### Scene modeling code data
** START **

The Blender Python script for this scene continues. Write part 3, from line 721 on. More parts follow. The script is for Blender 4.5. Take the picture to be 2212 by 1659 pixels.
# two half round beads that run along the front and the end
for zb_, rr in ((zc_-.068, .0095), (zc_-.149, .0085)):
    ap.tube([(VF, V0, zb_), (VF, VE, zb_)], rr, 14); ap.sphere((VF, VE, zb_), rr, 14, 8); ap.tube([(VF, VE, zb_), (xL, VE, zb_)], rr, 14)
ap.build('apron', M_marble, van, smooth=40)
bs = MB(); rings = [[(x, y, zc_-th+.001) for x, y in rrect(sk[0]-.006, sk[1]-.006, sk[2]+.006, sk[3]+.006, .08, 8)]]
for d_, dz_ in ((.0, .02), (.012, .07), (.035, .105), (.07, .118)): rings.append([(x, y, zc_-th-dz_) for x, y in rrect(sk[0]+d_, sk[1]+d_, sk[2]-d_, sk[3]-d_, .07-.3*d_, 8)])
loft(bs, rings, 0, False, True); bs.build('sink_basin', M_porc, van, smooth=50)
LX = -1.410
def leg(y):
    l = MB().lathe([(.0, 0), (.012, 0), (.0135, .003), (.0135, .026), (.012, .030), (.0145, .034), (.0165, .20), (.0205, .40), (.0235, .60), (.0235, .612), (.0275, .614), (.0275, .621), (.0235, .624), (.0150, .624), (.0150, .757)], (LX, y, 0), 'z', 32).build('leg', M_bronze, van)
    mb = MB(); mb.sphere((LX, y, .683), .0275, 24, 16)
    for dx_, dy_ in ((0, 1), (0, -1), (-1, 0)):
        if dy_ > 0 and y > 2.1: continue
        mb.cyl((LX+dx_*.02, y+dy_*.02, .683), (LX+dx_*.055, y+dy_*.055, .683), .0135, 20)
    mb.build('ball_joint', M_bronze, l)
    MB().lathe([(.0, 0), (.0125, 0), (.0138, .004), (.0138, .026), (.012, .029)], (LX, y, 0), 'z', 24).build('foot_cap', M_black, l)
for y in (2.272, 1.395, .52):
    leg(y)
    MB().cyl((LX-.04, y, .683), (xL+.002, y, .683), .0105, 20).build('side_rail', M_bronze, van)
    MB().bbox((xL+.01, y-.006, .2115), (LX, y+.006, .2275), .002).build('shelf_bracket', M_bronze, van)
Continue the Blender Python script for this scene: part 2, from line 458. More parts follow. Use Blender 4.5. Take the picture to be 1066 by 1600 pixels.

** END **

### Work to do
Write the material out exactly, with nothing left out.

### Response to the exercise
The Blender Python script for this scene continues. Write part 3, from line 721 on. More parts follow. The script is for Blender 4.5. Take the picture to be 2212 by 1659 pixels.
# two half round beads that run along the front and the end
for zb_, rr in ((zc_-.068, .0095), (zc_-.149, .0085)):
    ap.tube([(VF, V0, zb_), (VF, VE, zb_)], rr, 14); ap.sphere((VF, VE, zb_), rr, 14, 8); ap.tube([(VF, VE, zb_), (xL, VE, zb_)], rr, 14)
ap.build('apron', M_marble, van, smooth=40)
bs = MB(); rings = [[(x, y, zc_-th+.001) for x, y in rrect(sk[0]-.006, sk[1]-.006, sk[2]+.006, sk[3]+.006, .08, 8)]]
for d_, dz_ in ((.0, .02), (.012, .07), (.035, .105), (.07, .118)): rings.append([(x, y, zc_-th-dz_) for x, y in rrect(sk[0]+d_, sk[1]+d_, sk[2]-d_, sk[3]-d_, .07-.3*d_, 8)])
loft(bs, rings, 0, False, True); bs.build('sink_basin', M_porc, van, smooth=50)
LX = -1.410
def leg(y):
    l = MB().lathe([(.0, 0), (.012, 0), (.0135, .003), (.0135, .026), (.012, .030), (.0145, .034), (.0165, .20), (.0205, .40), (.0235, .60), (.0235, .612), (.0275, .614), (.0275, .621), (.0235, .624), (.0150, .624), (.0150, .757)], (LX, y, 0), 'z', 32).build('leg', M_bronze, van)
    mb = MB(); mb.sphere((LX, y, .683), .0275, 24, 16)
    for dx_, dy_ in ((0, 1), (0, -1), (-1, 0)):
        if dy_ > 0 and y > 2.1: continue
        mb.cyl((LX+dx_*.02, y+dy_*.02, .683), (LX+dx_*.055, y+dy_*.055, .683), .0135, 20)
    mb.build('ball_joint', M_bronze, l)
    MB().lathe([(.0, 0), (.0125, 0), (.0138, .004), (.0138, .026), (.012, .029)], (LX, y, 0), 'z', 24).build('foot_cap', M_black, l)
for y in (2.272, 1.395, .52):
    leg(y)
    MB().cyl((LX-.04, y, .683), (xL+.002, y, .683), .0105, 20).build('side_rail', M_bronze, van)
    MB().bbox((xL+.01, y-.006, .2115), (LX, y+.006, .2275), .002).build('shelf_bracket', M_bronze, van)
Continue the Blender Python script for this scene: part 2, from line 458. More parts follow. Use Blender 4.5. Take the picture to be 1066 by 1600 pixels.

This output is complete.